Ainsi cette hypocrisie de sa part proclame partout votre inhumanité. En effet, c'est peut-être après avoir prié, supplié, déploré sa misère, après avoir couru tout le jour en gémissant et en pleurant, sans trouver ce qui lui est nécessaire, qu'il a imaginé ce moyen, qui vous déshonore et vous accuse plutôt que lui. Réduit à une telle nécessité, il est au moins digne de notre compassion ; et nous qui y poussons le pauvre, nous méritons mille châtiments. Il n'aurait pas adopté ce parti, si nous étions faciles à émouvoir. Et pourquoi parler de nudité et de froid? J'ai à dire quelque chose de bien plus terrible : quelques-uns en sont venus à priver de la vue leurs petits enfants, pour vous exciter à la pitié.
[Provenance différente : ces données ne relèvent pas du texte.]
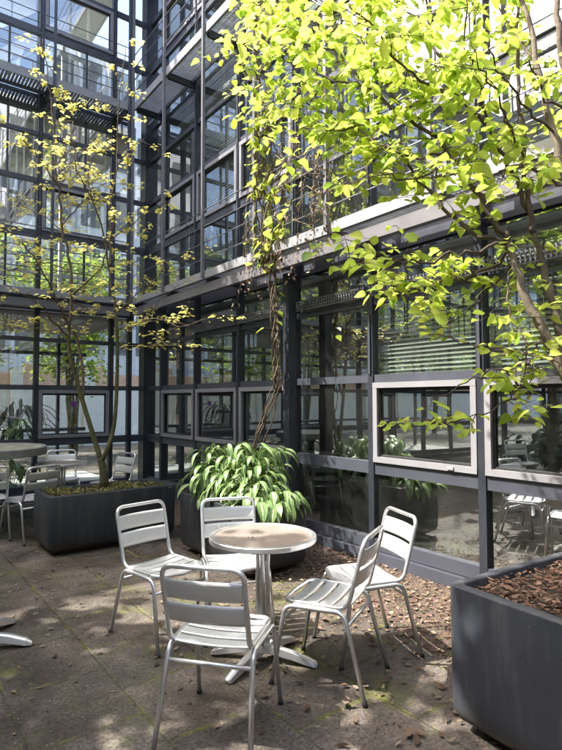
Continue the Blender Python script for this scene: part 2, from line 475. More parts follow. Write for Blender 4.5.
def facade(root, kind, plane, sgn, lines, floors, framed, glass, end0, end1, detail=True, deck_s=None, post_off=.07,
           grating='cross', blinds=(), sides=True, corner_trim=None):
    bx = make_map(kind, plane, sgn)
    ls = sorted(lines); s_lo, s_hi = ls[0], ls[-1]
    # mullions, one per line, full height
    for s in ls:
        if corner_trim and abs(s - corner_trim) < .01: continue
        m = MB(); bx(m, s - .034, s + .034, -.06, .035, .10, floors * FL)
        m.build('mullion', M['steel_dark'], root)
        if detail:
            m = MB()
            for k in range(floors): bx(m, s - .012, s + .012, .035, .052, k * FL + (1.80 if k == 0 else .2), k * FL + (2.38 if k == 0 else 2.9))
            m.build('mullion_cap', M['steel_mid'], root)
    for k in range(floors):
        b = k * FL
        rails = [(.84, .955, .022), (1.715, 1.79, .02), (2.47, 2.535, .018)]
        if k == 0: rails.insert(0, (.125, .235, .03))
        for z0, z1, d in rails:
            m = MB()
            for a, c in zip(ls[:-1], ls[1:]): bx(m, a + .034, c - .034, -.05, d, b + z0, b + z1)
            m.build('rail', M['steel_mid'] if detail else M['steel_dark'], root)
        for i, (a, c) in enumerate(zip(ls[:-1], ls[1:])):
            w = pane(kind, plane, sgn, a + .03, c - .03, b + (.2 if k == 0 else .0), b + (2.93 if k == 0 else 3.26), glass(k, i), 'window', root, -.01)
            if framed(k, i):
                f = MB(); z0, z1 = b + .957, b + 1.713; a1, c1 = a + .036, c - .036; t = .052
                bx(f, a1, c1, -.004, .045, z0, z0 + t); bx(f, a1, c1, -.004, .045, z1 - t, z1)
                bx(f, a1, a1 + t, -.004, .043, z0 + t, z1 - t); bx(f, c1 - t, c1, -.004, .043, z0 + t, z1 - t)
                f.build('frame', M['steel_light'], w)
                if detail:
                    f = MB(); bx(f, a1 + t, a1 + t + .018, -.006, .012, z0 + t, z1 - t); bx(f, c1 - t - .018, c1 - t, -.006, .012, z0 + t, z1 - t)
                    bx(f, a1 + t, c1 - t, -.006, .0115, z0 + t, z0 + t + .018); bx(f, a1 + t, c1 - t, -.006, .0115, z1 - t - .03, z1 - t)
                    f.build('gasket', M['cap'], w)
                    f = MB(); mid = a1 + (c1 - a1) * .22
                    bx(f, mid - .03, mid + .03, .045, .056, z0 + .012, z0 + .035)
                    f.build('latch', M['edge'], w)
    if kind == 'y' and detail:   # slim glazing bars halving the upper bays
        for a, c in zip(ls[:-1], ls[1:]):
            if c - a < 1: continue
            h_ = (a + c) / 2 + .12
            for k in range(1, floors):
                for z0, z1 in ((.03, .84), (1.79, 2.47), (2.54, 2.93)):
                    m = MB(); bx(m, h_ - .014, h_ + .014, -.03, .012, k * FL + z0, k * FL + z1)
                    m.build('glazing_bar', M['steel_dark'], root)
    # foot
    m = MB(); bx(m, s_lo, s_hi, .0, .078, 0, .118); m.build('sill', M['steel_mid'], root)
    # decks in front of the upper floors
    d0, d1 = deck_s if deck_s else (s_lo, s_hi)
    for k in range(1, floors + 1):
        b = k * FL
        if k == 1 or not detail:
          m = MB(); bx(m, d0, d1, .40, .47, b - .335, b - .325); bx(m, d0, d1, .462, .47, b - .325, b - .225); bx(m, d0, d1, .40, .47, b - .225, b - .215)
          m.build('walkway_beam', M['beam'], root)
        m = MB(); bx(m, d0, d1, .497, .507, b - (.165 if k == 1 else .19), b - .065); bx(m, d0, d1, .455, .497, b - .165, b - .158)
        m.build('walkway_edge', M['edge'], root)
        m = MB(); bx(m, s_lo, s_hi, .055, .075, b - .15, b - .09); m.build('ledger', M['steel_mid'], root)
        if detail and k <= 2:
            m = MB(); s = d0 + .02
            pitch = .036 if grating == 'cross' else .050
            wd = .010 if grating == 'cross' else .034
            while s < d1:
                bx(m, s, s + wd, .08, .49, b - (.104 if grating == 'cross' else .098), b - .090); s += pitch
            for j in range(7 if grating == 'cross' else 3):
                dd = .10 + j * (.37 / (6 if grating == 'cross' else 2)); bx(m, d0, d1, dd, dd + .006, b - .088, b - .081)
            m.build('walkway_grating', M['galv'], root)
        else:
            m = MB(); bx(m, d0, d1, .08, .49, b - .118, b - .09); m.build('walkway_grating', M['galv'], root)
        for s in ls:
            if s + post_off < d0 - .05 or s + post_off > d1: continue
            m = MB(); bx(m, s + post_off - .022, s + post_off + .022, .01, .46, b - .215, b - .12)
            m.build('bracket', M['steel_dark'], root)
    top = floors * FL
    for s in ls:
        q = s + post_off
        if q < d0 - .05 or q > d1: continue
        m = MB(); bx(m, q - .019, q + .019, .508, .546, FL - .15, top + 1.0); m.build('post', M['steel_mid'] if kind == 'y' else M['post'], root)
    # railing rods
    for k in range(1, floors + 1):
        for j in range(4 if kind == 'x' else 6):
            z = k * FL + .08 + j * (.21 if kind == 'x' else .155)
            m = MB()
            if kind == 'x': m.tube([(plane + sgn * .527, d0, z), (plane + sgn * .527, d1, z)], .0075, 6)
            else: m.tube([(d0, plane + sgn * .527, z), (d1, plane + sgn * .527, z)], .0075, 6)
            m.build('railing_rod', M['rod'], root)
    # spandrel between floors
    for k in range(1, floors + 1):
        m = MB(); bx(m, s_lo, s_hi, -.20, -.05, k * FL - .30, k * FL - .10); m.build('floor_edge', M['steel_mid'], root)
    # venetian blinds just inside
    for (k, i, z0, z1) in blinds:
        m = MB(); a, c = ls[i] + .06, ls[i + 1] - .06; z = k * FL + z0
        while z < k * FL + z1:
            bs = plane + sgn * -.10
            kk = len(m.v); w = .015
            if kind == 'x': m.v += [(bs + sgn * w, a, z - .0175), (bs + sgn * w, c, z - .0175), (bs - sgn * w, c, z + .0175), (bs - sgn * w, a, z + .0175)]
            else: m.v += [(a, bs - sgn * w, z - .012), (c, bs - sgn * w, z - .012), (c, bs + sgn * w, z + .008), (a, bs + sgn * w, z + .008)]
            m.face([kk, kk + 1, kk + 2, kk + 3]); z += .040
        m.build('blind', M['blind'], root)

lines_r = [9.07, 8.43] + [7.245 - 1.1865 * i for i in range(10)]      # along y
lines_r = sorted(lines_r)
office = thing('office_building', 'glazed office wing with dark steel grid running along the right side of the courtyard', 'building', (WX, 4, 0))
offi = office
def shift_children(root):
    inv = Matrix.Translation(-root.location)
    for c in root.children: c.matrix_parent_inverse = inv
nb = len(lines_r)
def bay_of(y):
    for i in range(nb - 1):
        if lines_r[i] < y < lines_r[i + 1]: return i
iC = bay_of(4.3)      # the bay without a tilting window
def framed_r(k, i): return i not in (iC, nb - 2) and not (k > 0 and i == iC)
bl = []
for y, z0 in ((3.1, 1.80), (1.9, 1.80), (.7, 1.8)): bl.append((0, bay_of(y), z0, 2.46))
for y, z0, z1 in ((6.6, 1.02, 2.9), (5.4, 1.5, 2.9), (3.1, 1.9, 2.9), (1.9, 2.0, 2.9)): bl.append((1, bay_of(y), z0, z1))
for y, z0, z1 in ((6.6, 1.6, 2.9), (3.1, 2.2, 2.9)): bl.append((2, bay_of(y), z0, z1))
facade(office, 'x', WX, -1, lines_r, 3, framed_r, lambda k, i: M['glass_office'] if k == 0 else M['glass_upper'], 0, 0,
       deck_s=(lines_r[0], 8.56), blinds=bl)
# perforated sun screens under the first walkway, one per bay
for a, c in zip(lines_r[:-1], lines_r[1:]):
    if a < 0 or a > 7: continue
    m = MB(); x = WX - .075
    z = 2.545
    while z < 2.66: m.box(x, x + .012, a + .04, c - .04, z, z + .010); z += .030
    s = a + .04
    while s < c - .04: m.box(x - .002, x + .014, s, s + .012, 2.54, 2.66); s += .038
    m.build('sun_screen', M['screen'], office)
# rooms behind
m = MB(); m.box(WX + .12, WX + 6, -4.6, 9.05, -.05, .02); m.build('office_floor', M['int_floor'], office)
for k in range(1, 4):
    m = MB(); m.box(WX + .30, WX + 6, -4.6, 9.05, k * FL - .33, k * FL - .02); m.build('ceiling_slab', M['ceil'], office)
for k in range(3):
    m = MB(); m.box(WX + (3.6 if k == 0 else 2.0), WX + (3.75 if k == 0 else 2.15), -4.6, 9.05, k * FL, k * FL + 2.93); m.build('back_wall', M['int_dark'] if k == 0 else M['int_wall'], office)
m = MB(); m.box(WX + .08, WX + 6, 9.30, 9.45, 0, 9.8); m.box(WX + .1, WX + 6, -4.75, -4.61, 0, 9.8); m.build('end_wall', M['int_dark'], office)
m = MB(); m.box(WX - .3, WX + 6.2, -4.9, 9.45, 9.82, 10.05); m.build('roof', M['roof'], office)
# steel columns
m = MB(); m.box(3.60, 3.70, 4.62, 4.72, 0, FL - .34); m.build('column', M['steel_dark'], office)
m = MB(); m.box(WX - .10, WX + .12, DY - .10, DY + .12, 0, 9.8); m.build('corner_column', M['steel_dark'], office)
# desks in the office
for (yy, xx) in ((2.0, 6.0), (3.6, 6.4), (8.0, 6.0)):
    m = MB(); m.box(xx, xx + .8, yy, yy + 1.3, .70, .74); m.box(xx + .02, xx + .06, yy + .05, yy + 1.2, .02, .7); m.box(xx + .3, xx + .33, yy + .35, yy + .9, .80, 1.15)
    m.build('desk', M['sofa'], office)
shift_children(office)

# glass corridor wing across the end of the court
lines_l = sorted([3.26] + [2.08 - 1.18 * i for i in range(9)])
corr = thing('corridor_building', 'see-through glass corridor wing closing the far end of the courtyard', 'building', (0, DY, 0))
lines_l2 = lines_l + [3.58]
def framed_l(k, i):
    w = lines_l2[i + 1] - lines_l2[i]
    return w > 1 and (i % 2 == (len(lines_l2) - 3) % 2)
facade(corr, 'y', DY, -1, lines_l2, 3, framed_l, lambda k, i: M['glass_link'] if k == 0 else M['glass_upper'], 0, 0,
       deck_s=(lines_l[0], 3.40), grating='bars')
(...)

Comme leur dénuement , leur âge, leur infortune nous laissaient insensibles tant qu'ils jouissaient de la vue, ils ont ajouté cette nouvelle et plus grande calamité à tant d'autres, pour trouver un remède à leur faim : pensant qu'il valait mieux être privés de la lumière du soleil, ce bien commun à tous, que de lutter continuellement avec la faim et de subir la mort la plus triste. Parce que vous n'avez pas su avoir pitié de leur pauvreté, que vous vous en êtes amusés, au contraire, ils ont satisfait votre insatiable avidité, et allument pour eux comme pour vous une flamme plus terrible que celle de l'enfer. Et pour que vous compreniez bien que la cause en est là, je vous donnerai une preuve évidente et que personne ne pourra contredire. Il y a d'autres pauvres légers et superficiels qui ne savent pas supporter la faim et se résoudront à tout plutôt qu'à la subir. Souvent, après avoir cherché à exciter votre pitié par leurs paroles et leurs gestes, voyant qu'ils n'y gagnaient rien, ils ont quitté un rôle de suppliants, et se sont mis à imiter, à surpasser même les baladins, en mangeant des cuirs de vieux souliers, en s'enfonçant des clous aigus dans la tête, en se plongeant nus dans l'eau gelée; d'autres ont poussé plus loin encore l'absurdité, afin d'offrir un spectacle misérable.